--- To be done ---
Beginning with the first line of the data below, reproduce every line unchanged, ending with the line that holds "sc = bpy.context.scene".

[Start of Material]

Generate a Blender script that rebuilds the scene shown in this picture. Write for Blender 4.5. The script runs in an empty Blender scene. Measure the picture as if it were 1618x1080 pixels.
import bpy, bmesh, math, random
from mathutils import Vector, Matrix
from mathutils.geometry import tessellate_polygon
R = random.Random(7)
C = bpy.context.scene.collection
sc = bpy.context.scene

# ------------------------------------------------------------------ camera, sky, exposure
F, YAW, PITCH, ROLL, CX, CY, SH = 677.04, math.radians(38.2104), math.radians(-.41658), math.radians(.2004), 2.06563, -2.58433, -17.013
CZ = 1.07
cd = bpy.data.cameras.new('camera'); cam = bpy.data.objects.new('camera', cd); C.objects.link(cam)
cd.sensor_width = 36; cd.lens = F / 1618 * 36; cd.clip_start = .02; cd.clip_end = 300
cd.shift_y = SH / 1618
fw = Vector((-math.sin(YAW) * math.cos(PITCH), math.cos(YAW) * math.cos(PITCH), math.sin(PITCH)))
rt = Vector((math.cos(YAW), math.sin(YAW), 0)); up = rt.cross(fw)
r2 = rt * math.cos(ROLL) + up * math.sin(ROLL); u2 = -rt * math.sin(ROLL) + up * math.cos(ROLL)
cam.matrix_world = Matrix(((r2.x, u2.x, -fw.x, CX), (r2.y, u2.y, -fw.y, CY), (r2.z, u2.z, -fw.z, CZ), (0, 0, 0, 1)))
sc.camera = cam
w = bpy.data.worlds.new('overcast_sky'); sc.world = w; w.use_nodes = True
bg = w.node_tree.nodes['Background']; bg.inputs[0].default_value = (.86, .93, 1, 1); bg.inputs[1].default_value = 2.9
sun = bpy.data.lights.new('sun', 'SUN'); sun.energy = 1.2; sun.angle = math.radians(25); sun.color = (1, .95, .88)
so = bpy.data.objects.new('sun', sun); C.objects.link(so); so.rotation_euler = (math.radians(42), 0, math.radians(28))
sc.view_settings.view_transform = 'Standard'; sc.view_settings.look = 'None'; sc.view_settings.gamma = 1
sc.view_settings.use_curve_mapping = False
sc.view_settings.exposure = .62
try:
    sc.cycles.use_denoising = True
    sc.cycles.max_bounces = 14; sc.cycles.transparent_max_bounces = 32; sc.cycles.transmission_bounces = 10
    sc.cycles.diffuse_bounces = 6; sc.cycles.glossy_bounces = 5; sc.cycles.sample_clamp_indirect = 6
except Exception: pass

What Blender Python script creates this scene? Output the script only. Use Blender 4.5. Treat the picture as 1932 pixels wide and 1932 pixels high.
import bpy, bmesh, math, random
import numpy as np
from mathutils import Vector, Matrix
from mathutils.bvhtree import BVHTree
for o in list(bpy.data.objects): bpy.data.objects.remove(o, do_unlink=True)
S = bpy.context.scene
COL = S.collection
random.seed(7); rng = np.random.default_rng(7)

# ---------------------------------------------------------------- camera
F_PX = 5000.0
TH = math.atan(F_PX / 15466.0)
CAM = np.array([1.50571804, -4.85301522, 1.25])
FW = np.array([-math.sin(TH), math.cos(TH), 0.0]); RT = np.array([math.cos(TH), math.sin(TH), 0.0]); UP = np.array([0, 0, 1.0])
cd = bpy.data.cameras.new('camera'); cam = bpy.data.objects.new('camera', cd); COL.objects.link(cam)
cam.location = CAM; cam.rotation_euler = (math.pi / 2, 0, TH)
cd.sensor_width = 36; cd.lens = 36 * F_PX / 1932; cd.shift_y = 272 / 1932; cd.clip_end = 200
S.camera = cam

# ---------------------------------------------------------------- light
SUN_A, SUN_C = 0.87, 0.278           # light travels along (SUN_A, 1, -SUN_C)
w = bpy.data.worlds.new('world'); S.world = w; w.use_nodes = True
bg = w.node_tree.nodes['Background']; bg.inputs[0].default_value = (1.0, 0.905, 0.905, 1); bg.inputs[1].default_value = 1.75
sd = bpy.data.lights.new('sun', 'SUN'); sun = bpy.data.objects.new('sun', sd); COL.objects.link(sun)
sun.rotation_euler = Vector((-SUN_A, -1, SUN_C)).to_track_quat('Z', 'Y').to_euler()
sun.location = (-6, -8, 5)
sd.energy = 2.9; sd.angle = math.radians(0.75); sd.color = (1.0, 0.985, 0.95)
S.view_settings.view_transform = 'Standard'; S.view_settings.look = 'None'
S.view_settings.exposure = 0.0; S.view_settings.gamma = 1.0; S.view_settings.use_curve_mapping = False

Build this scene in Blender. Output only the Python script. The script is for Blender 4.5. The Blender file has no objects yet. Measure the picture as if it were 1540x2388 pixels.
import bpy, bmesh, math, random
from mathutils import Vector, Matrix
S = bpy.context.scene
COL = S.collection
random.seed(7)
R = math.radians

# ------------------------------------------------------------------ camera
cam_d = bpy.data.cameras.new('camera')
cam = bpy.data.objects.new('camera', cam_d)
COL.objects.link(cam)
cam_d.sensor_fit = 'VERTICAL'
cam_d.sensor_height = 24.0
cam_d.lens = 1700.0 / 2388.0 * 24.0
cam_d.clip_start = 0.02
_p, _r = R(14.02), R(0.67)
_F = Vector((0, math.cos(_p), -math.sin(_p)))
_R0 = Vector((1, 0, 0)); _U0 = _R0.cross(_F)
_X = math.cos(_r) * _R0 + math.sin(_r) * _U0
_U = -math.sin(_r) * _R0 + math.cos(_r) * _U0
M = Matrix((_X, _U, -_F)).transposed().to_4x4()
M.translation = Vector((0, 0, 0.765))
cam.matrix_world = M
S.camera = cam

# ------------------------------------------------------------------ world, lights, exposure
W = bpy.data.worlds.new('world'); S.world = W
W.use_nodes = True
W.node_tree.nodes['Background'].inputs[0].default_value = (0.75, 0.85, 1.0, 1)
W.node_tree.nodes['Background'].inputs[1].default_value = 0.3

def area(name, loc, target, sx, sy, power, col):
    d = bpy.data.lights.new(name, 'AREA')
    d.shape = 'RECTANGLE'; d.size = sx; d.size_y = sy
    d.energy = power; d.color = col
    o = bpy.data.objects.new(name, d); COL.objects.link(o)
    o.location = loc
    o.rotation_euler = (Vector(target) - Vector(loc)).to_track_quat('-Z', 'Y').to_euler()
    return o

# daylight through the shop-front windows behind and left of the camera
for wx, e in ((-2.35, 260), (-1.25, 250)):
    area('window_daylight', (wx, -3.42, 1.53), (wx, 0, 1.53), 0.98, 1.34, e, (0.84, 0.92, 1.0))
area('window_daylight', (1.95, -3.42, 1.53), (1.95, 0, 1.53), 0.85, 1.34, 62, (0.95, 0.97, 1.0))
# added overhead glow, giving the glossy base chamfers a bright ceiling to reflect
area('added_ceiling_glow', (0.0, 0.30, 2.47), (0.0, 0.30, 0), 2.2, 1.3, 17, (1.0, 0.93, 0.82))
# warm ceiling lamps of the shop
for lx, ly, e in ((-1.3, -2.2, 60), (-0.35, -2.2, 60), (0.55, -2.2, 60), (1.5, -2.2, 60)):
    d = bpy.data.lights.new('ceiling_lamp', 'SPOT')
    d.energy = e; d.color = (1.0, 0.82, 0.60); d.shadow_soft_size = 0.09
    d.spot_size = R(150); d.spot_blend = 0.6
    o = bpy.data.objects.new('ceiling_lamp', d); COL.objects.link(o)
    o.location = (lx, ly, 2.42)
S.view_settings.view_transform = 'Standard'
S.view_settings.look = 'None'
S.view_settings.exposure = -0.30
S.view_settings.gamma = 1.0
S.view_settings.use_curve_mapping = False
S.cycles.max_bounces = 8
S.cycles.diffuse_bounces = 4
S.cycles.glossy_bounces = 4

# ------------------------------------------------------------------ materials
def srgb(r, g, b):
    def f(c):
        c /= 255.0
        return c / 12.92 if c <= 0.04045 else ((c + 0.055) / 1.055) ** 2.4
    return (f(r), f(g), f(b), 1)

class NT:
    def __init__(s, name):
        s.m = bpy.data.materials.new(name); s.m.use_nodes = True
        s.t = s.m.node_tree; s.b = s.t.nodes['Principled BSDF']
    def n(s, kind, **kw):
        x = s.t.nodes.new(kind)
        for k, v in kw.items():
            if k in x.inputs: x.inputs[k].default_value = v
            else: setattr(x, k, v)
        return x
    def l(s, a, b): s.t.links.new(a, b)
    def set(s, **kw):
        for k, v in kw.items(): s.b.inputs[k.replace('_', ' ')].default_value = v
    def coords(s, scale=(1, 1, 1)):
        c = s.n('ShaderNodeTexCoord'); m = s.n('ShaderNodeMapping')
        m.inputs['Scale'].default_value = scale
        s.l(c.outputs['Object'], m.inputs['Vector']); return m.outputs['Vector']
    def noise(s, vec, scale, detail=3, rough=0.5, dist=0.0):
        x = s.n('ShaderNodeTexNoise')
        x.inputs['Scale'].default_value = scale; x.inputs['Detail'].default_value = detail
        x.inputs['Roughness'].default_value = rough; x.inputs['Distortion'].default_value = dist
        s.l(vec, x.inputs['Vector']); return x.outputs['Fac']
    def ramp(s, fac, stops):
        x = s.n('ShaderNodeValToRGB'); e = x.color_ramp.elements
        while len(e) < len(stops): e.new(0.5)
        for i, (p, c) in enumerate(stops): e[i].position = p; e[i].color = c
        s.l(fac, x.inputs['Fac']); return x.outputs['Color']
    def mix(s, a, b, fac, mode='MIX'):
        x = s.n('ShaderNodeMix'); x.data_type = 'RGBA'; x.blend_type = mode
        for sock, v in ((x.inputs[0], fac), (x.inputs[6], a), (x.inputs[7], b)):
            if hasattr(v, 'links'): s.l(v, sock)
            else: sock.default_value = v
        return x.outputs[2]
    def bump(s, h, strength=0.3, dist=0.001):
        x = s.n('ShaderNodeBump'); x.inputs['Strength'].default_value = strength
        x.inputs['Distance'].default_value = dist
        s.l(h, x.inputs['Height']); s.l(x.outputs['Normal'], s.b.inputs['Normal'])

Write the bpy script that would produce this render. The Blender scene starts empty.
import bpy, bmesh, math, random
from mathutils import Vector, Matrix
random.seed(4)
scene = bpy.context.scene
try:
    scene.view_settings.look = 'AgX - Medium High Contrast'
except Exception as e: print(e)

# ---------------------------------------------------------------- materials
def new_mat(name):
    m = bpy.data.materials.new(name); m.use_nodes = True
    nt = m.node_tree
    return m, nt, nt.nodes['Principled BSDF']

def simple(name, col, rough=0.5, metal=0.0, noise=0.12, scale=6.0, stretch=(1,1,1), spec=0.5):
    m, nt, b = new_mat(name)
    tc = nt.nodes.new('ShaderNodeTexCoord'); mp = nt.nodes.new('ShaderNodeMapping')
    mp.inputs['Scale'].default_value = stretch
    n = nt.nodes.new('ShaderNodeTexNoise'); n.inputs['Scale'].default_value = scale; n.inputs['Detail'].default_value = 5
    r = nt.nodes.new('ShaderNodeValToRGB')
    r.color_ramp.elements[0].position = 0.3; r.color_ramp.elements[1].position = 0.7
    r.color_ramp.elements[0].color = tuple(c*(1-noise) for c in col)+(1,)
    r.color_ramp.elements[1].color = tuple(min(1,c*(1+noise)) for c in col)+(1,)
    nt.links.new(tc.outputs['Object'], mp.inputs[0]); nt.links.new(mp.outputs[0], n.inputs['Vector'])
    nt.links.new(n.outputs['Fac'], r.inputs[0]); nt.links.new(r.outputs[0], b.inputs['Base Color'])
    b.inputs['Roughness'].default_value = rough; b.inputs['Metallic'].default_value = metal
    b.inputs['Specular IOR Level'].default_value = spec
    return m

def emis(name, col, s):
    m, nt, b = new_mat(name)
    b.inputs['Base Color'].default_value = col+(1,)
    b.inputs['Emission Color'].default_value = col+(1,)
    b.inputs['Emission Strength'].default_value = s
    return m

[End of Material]

--- The result ---
Generate a Blender script that rebuilds the scene shown in this picture. Write for Blender 4.5. The script runs in an empty Blender scene. Measure the picture as if it were 1618x1080 pixels.
import bpy, bmesh, math, random
from mathutils import Vector, Matrix
from mathutils.geometry import tessellate_polygon
R = random.Random(7)
C = bpy.context.scene.collection
sc = bpy.context.scene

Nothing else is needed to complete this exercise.